Existe uma maneira muito particular de os ucranianos classificarem suas cidades em nível de importância. Se determinada urbe possui uma estátua do Lênin, ela é importante, dizem. Do contrário, ela não passa de uma cidadela qualquer. A Ucrânia abriga centenas de cidades importantes, e Kharkov ainda é uma delas. Ademais de o líder-mor bolchevique se levantar imponente e pedregoso na praça central, Kharkov é o maior centro industrial, universitário e cultural de toda Ucrânia.
Comparando as certidões de nascimento dos ajuntamentos urbanos europeus, podemos dizer que Kharkov é uma mocinha de trezentos e cinqüenta anos. Logo após o golpe bolchevique, Kharkov foi nomeada capital ucraniana vermelha de 1919 até 1934. A produção industrial local esteve - sob o comando bolchevique - orientada para equipar o aparato de defesa nacional, fazendo-se assim o terceiro maior centro industrial de toda a União Soviética, logo atrás de Moscou e Leningrado (São Petersburgo). Aqui estão situados alguns gigantes da indústria armamentista, como a Malyshev Factory , uma antiga fábrica de locomotivas readaptada em 1928 para o fabrico de tanques de guerra, como o legendário T-34, o panzer mais produzido durante a grande guerra. Também estão a Morozov Design Bureau (que trabalha conjuntamente com a Malyshev), a fábrica de turbinas Turboatom e a famosa Khartron, que entre outros “spacecrafts”, produziu sistemas de controle para mísseis (SS-18, SS-19) e atualmente fabrica módulos de carga para a Estação Espacial Internacional.
O rayon de Kharkov foi cenário de quatro batalhas durante a segunda grande guerra. Pouco antes da primeira ocupação nazista, a fábrica de tanques foi evacuada pelos soviéticos para os montes Urais, onde continuou produzindo a todo vapor, retornando para Kharkov somente após o término do conflito e conseqüente liberação da cidade. Setenta por cento da cidade foi devastada, dizem os livros. Mesmo sem receber as regalias de um Marshall Plan, a cidade logrou reerguer-se, embora pareça haver se detido nos idos de 1970. O colapso da União Soviética foi extremante negativo para a indústria local, pois acabava ali a bonança do orçamento militar voltado para a defesa, o que sustentava as empresas de Kharkov. Desde aquele então a cidade só decaiu. A readaptação destas empresas centrais (todas estatais) para a economia de mercado e produção civil foi muito custosa. Algumas manufaturas fabricadas na Rússia, e necessárias para a produção de tanques, por exemplo, eram impedidas de serem distribuídas em território ucraniano devido ao rechaço russo à independência da Ucrânia em 1991. A partir dos anos 2000, com a questão mais flexibilizada, empresas como a Khartron, lograram ocupar espaço de relativa importância no mercado, e já não mais usam seus sistemas de controle para o lançamento de mísseis balísticos, senão que para o lançamento de satélites comerciais.
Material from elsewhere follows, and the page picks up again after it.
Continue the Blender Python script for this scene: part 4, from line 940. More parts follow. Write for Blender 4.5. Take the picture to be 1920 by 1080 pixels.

Atualmente, Kharkov se desenha da mesma maneira que a maioria das cidades capitalistas de terceiro mundo. Um centro bonito, limpo, e repleto de vitrines oferecendo prazer momentâneo aos escolhidos, e ao redor, um quinhão de pobreza, feito de gente que vive juntando migalhas para comer.
É sobre os lençóis da frustração que se deita a apatia deste povo, ontem proletários de uma potência mundial, ansiosos pelas regalias do mundo livre, hoje nacionais de uma republiqueta corrupta, em grande parte saudosos da grandeza perdida. Tento carregar-me à época de uma Kharkov no seu esplendor, motivada pela produção científica, pela pesquisa acadêmica e por essas lindas, esguias e elegantes mulheres-espiãs, todas possíveis amantes do “James Bond”. Esta cidade já colheu os fumos da glória, hoje lhe resta pouco. Em meio à velharia pública, estagnação econômica, à chatarra administrativa, Kharkov é mais conhecida pela existência de um clube de futebol mediano: o FC. Metalist, time do Táison, ou do “Táizon”, para quem segue as regras gramaticais lauroquadrianas, é o que faz atualmente de Kharkov uma cidade importante.
Mas o que diremos nós em Porto Alegre, que nem sequer temos uma estátua do Lênin?